Would you write out the listing verbatim and skip every picture in it?

> **Source material**
— Start —
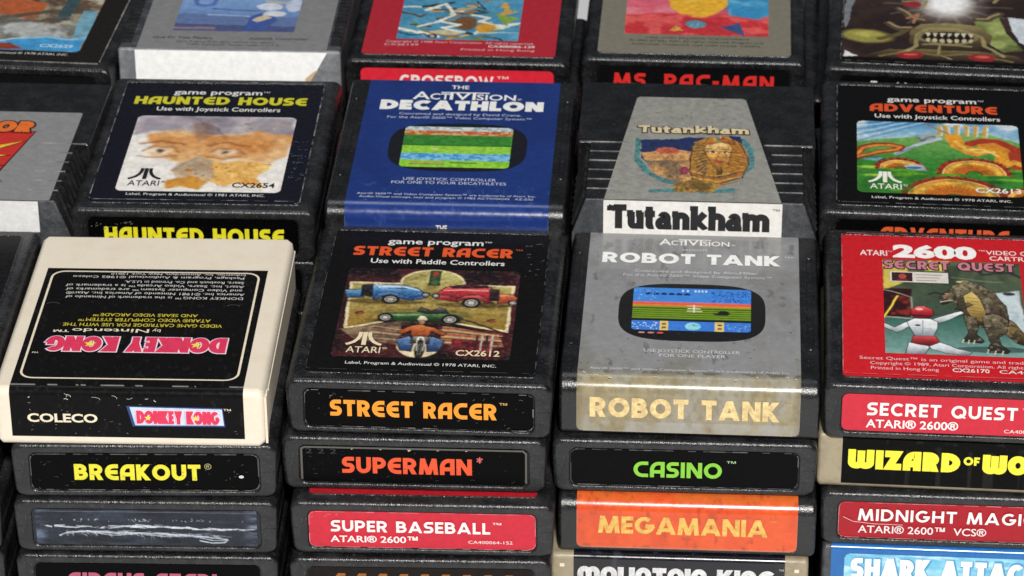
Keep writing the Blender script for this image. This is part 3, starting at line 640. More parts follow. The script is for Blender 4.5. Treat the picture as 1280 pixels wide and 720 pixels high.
def pic_decathlon():
    p = Pic(37.2, 31.2, (110, 186, 52), 4.0, 15, 0.004)
    sp = lambda y0, y1, c, al: p.blot(28, .48, .56, c, al, ((p.Y > y0) & (p.Y < y1))*1.0, 2)
    p.rect(0, 0, 1, .10, (150, 170, 180)); sp(0, .10, (216, 222, 222), .9); p.rect(0, .10, 1, .21, (190, 92, 40)); sp(.08, .21, (206, 190, 150), .8)
    p.rect(0, .21, 1, .46, (58, 132, 50)); sp(.21, .46, (34, 92, 34), .4); p.rect(0, .46, 1, .66, (150, 208, 66)); sp(.46, .66, (100, 160, 50), .35); p.rect(0, .455, 1, .475, (40, 88, 34))
    p.rect(0, .66, 1, .83, (66, 146, 202)); sp(.66, .83, (140, 196, 226), .8); p.rect(0, .83, 1, 1, (150, 208, 60)); sp(.83, 1, (110, 170, 44), .5)
    p.line([(.10, .885), (.40, .885)], .02, (190, 138, 104)); p.line([(.10, .925), (.40, .925)], .012, (120, 84, 60)); p.rect(.46, .875, .70, .90, (60, 110, 40)); p.ell(.30, .56, .03, .02, (214, 190, 160)); p.vary(.12, 40); return p

def pic_pharaoh():
    p = Pic(39, 47, (146, 144, 132), 3.2, 16)
    p.im[:] = np.array((141, 140, 135))
    teal = (74, 138, 142)
    for pts in ([(.02, .22), (.02, .50), (.10, .68), (.24, .80), (.42, .88)], [(.90, .20), (.97, .34), (.98, .56), (.90, .70), (.74, .82), (.60, .88)], [(.16, .96), (.40, .94), (.60, .97), (.82, .92)]): p.line(pts, .06, teal, .9)
    m = p.poly([(.05, .22), (.90, .14), (.92, .50), (.84, .70), (.66, .84), (.36, .84), (.14, .68), (.06, .48)], (34, 48, 96))
    m2 = p.poly([(.06, .42), (.30, .34), (.50, .40), (.52, .84), (.36, .84), (.14, .68)], (206, 154, 98)); p.blot(6, .42, .7, (120, 100, 80), .9, p.inpoly([(.08, .54), (.50, .50), (.50, .84), (.34, .84), (.14, .68)])); p.ell(.28, .38, .10, .06, (196, 100, 76))
    # striped head cloth, face and collar
    cloth = p.poly([(.50, .24), (.62, .16), (.78, .16), (.90, .26), (.94, .52), (.90, .74), (.72, .86), (.50, .80), (.44, .52)], (172, 128, 56))
    for k in range(12): p.line([(.46+.01*k, .30+.045*k), (.60, .30+.035*k)], .012, (50, 54, 76)); p.line([(.78, .28+.04*k), (.94-.008*k, .34+.04*k)], .014, (170, 88, 40))
    p.line([(.50, .26), (.46, .50), (.49, .80)], .014, (46, 40, 52)); p.line([(.88, .24), (.95, .50), (.90, .76)], .014, (110, 56, 30))
    p.form([(.60, .27), (.66, .22), (.75, .22), (.80, .28), (.81, .42), (.78, .54), (.71, .61), (.66, .58), (.61, .48), (.585, .36)], (246, 214, 146), (224, 170, 88), (156, 96, 48), (90, 50, 26), .008)
    p.form([(.57, .27), (.63, .17), (.72, .14), (.82, .19), (.86, .29), (.80, .265), (.70, .235), (.62, .27)], (236, 190, 96), (190, 120, 56), (130, 60, 36)); p.ell(.70, .19, .02, .035, (60, 120, 124)); p.ell(.735, .18, .014, .03, (160, 50, 40))
    for s_ in (-1, 1): p.ell(.70+s_*.055, .385, .034, .018, (250, 234, 200)); p.ell(.70+s_*.055, .385, .014, .016, (28, 22, 22)); p.line([(.70+s_*.015, .375), (.70+s_*.055, .362), (.70+s_*.10, .385)], .010, (36, 30, 40)); p.line([(.70+s_*.02, .335), (.70+s_*.095, .34)], .010, (60, 46, 50))
    p.line([(.70, .385), (.685, .46), (.705, .47)], .010, (150, 90, 44)); p.form([(.665, .515), (.70, .50), (.74, .515), (.705, .54)], (206, 110, 80), (170, 74, 50), (120, 44, 34), lw=0); p.form([(.685, .60), (.725, .60), (.72, .76), (.695, .77)], (150, 110, 60), (96, 70, 44), (50, 40, 34))
    for k in range(7): p.line([(.48, .66+.03*k), (.69, .74+.026*k), (.90, .64+.03*k)], .013, [(214, 164, 76), (52, 58, 84), (160, 70, 46)][k % 3])
    p.blot(22, .46, .62, (206, 130, 50), .35, cloth); p.ell(.42, .66, .05, .06, (150, 60, 84)); p.poly([(.32, .88), (.50, .78), (.72, .84), (.66, .97), (.36, .97)], (170, 130, 60)); p.blot(20, .45, .6, (92, 74, 44), .7, p.inpoly([(.32, .88), (.50, .78), (.72, .84), (.66, .97), (.36, .97)]))
    em = (np.abs(p.im-np.array((141, 140, 135))).sum(2) > 6)*1.0; p.blot(50, .5, .62, (60, 48, 36), .30, em); keep = p.im.copy(); p.vary(.2, 36); p.im = np.where(em[..., None] > 0, p.im, keep); p.em = em > 0; return p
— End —
> **The response**
Keep writing the Blender script for this image. This is part 3, starting at line 640. More parts follow. The script is for Blender 4.5. Treat the picture as 1280 pixels wide and 720 pixels high.
def pic_decathlon():
    p = Pic(37.2, 31.2, (110, 186, 52), 4.0, 15, 0.004)
    sp = lambda y0, y1, c, al: p.blot(28, .48, .56, c, al, ((p.Y > y0) & (p.Y < y1))*1.0, 2)
    p.rect(0, 0, 1, .10, (150, 170, 180)); sp(0, .10, (216, 222, 222), .9); p.rect(0, .10, 1, .21, (190, 92, 40)); sp(.08, .21, (206, 190, 150), .8)
    p.rect(0, .21, 1, .46, (58, 132, 50)); sp(.21, .46, (34, 92, 34), .4); p.rect(0, .46, 1, .66, (150, 208, 66)); sp(.46, .66, (100, 160, 50), .35); p.rect(0, .455, 1, .475, (40, 88, 34))
    p.rect(0, .66, 1, .83, (66, 146, 202)); sp(.66, .83, (140, 196, 226), .8); p.rect(0, .83, 1, 1, (150, 208, 60)); sp(.83, 1, (110, 170, 44), .5)
    p.line([(.10, .885), (.40, .885)], .02, (190, 138, 104)); p.line([(.10, .925), (.40, .925)], .012, (120, 84, 60)); p.rect(.46, .875, .70, .90, (60, 110, 40)); p.ell(.30, .56, .03, .02, (214, 190, 160)); p.vary(.12, 40); return p

def pic_pharaoh():
    p = Pic(39, 47, (146, 144, 132), 3.2, 16)
    p.im[:] = np.array((141, 140, 135))
    teal = (74, 138, 142)
    for pts in ([(.02, .22), (.02, .50), (.10, .68), (.24, .80), (.42, .88)], [(.90, .20), (.97, .34), (.98, .56), (.90, .70), (.74, .82), (.60, .88)], [(.16, .96), (.40, .94), (.60, .97), (.82, .92)]): p.line(pts, .06, teal, .9)
    m = p.poly([(.05, .22), (.90, .14), (.92, .50), (.84, .70), (.66, .84), (.36, .84), (.14, .68), (.06, .48)], (34, 48, 96))
    m2 = p.poly([(.06, .42), (.30, .34), (.50, .40), (.52, .84), (.36, .84), (.14, .68)], (206, 154, 98)); p.blot(6, .42, .7, (120, 100, 80), .9, p.inpoly([(.08, .54), (.50, .50), (.50, .84), (.34, .84), (.14, .68)])); p.ell(.28, .38, .10, .06, (196, 100, 76))
    # striped head cloth, face and collar
    cloth = p.poly([(.50, .24), (.62, .16), (.78, .16), (.90, .26), (.94, .52), (.90, .74), (.72, .86), (.50, .80), (.44, .52)], (172, 128, 56))
    for k in range(12): p.line([(.46+.01*k, .30+.045*k), (.60, .30+.035*k)], .012, (50, 54, 76)); p.line([(.78, .28+.04*k), (.94-.008*k, .34+.04*k)], .014, (170, 88, 40))
    p.line([(.50, .26), (.46, .50), (.49, .80)], .014, (46, 40, 52)); p.line([(.88, .24), (.95, .50), (.90, .76)], .014, (110, 56, 30))
    p.form([(.60, .27), (.66, .22), (.75, .22), (.80, .28), (.81, .42), (.78, .54), (.71, .61), (.66, .58), (.61, .48), (.585, .36)], (246, 214, 146), (224, 170, 88), (156, 96, 48), (90, 50, 26), .008)
    p.form([(.57, .27), (.63, .17), (.72, .14), (.82, .19), (.86, .29), (.80, .265), (.70, .235), (.62, .27)], (236, 190, 96), (190, 120, 56), (130, 60, 36)); p.ell(.70, .19, .02, .035, (60, 120, 124)); p.ell(.735, .18, .014, .03, (160, 50, 40))
    for s_ in (-1, 1): p.ell(.70+s_*.055, .385, .034, .018, (250, 234, 200)); p.ell(.70+s_*.055, .385, .014, .016, (28, 22, 22)); p.line([(.70+s_*.015, .375), (.70+s_*.055, .362), (.70+s_*.10, .385)], .010, (36, 30, 40)); p.line([(.70+s_*.02, .335), (.70+s_*.095, .34)], .010, (60, 46, 50))
    p.line([(.70, .385), (.685, .46), (.705, .47)], .010, (150, 90, 44)); p.form([(.665, .515), (.70, .50), (.74, .515), (.705, .54)], (206, 110, 80), (170, 74, 50), (120, 44, 34), lw=0); p.form([(.685, .60), (.725, .60), (.72, .76), (.695, .77)], (150, 110, 60), (96, 70, 44), (50, 40, 34))
    for k in range(7): p.line([(.48, .66+.03*k), (.69, .74+.026*k), (.90, .64+.03*k)], .013, [(214, 164, 76), (52, 58, 84), (160, 70, 46)][k % 3])
    p.blot(22, .46, .62, (206, 130, 50), .35, cloth); p.ell(.42, .66, .05, .06, (150, 60, 84)); p.poly([(.32, .88), (.50, .78), (.72, .84), (.66, .97), (.36, .97)], (170, 130, 60)); p.blot(20, .45, .6, (92, 74, 44), .7, p.inpoly([(.32, .88), (.50, .78), (.72, .84), (.66, .97), (.36, .97)]))
    em = (np.abs(p.im-np.array((141, 140, 135))).sum(2) > 6)*1.0; p.blot(50, .5, .62, (60, 48, 36), .30, em); keep = p.im.copy(); p.vary(.2, 36); p.im = np.where(em[..., None] > 0, p.im, keep); p.em = em > 0; return p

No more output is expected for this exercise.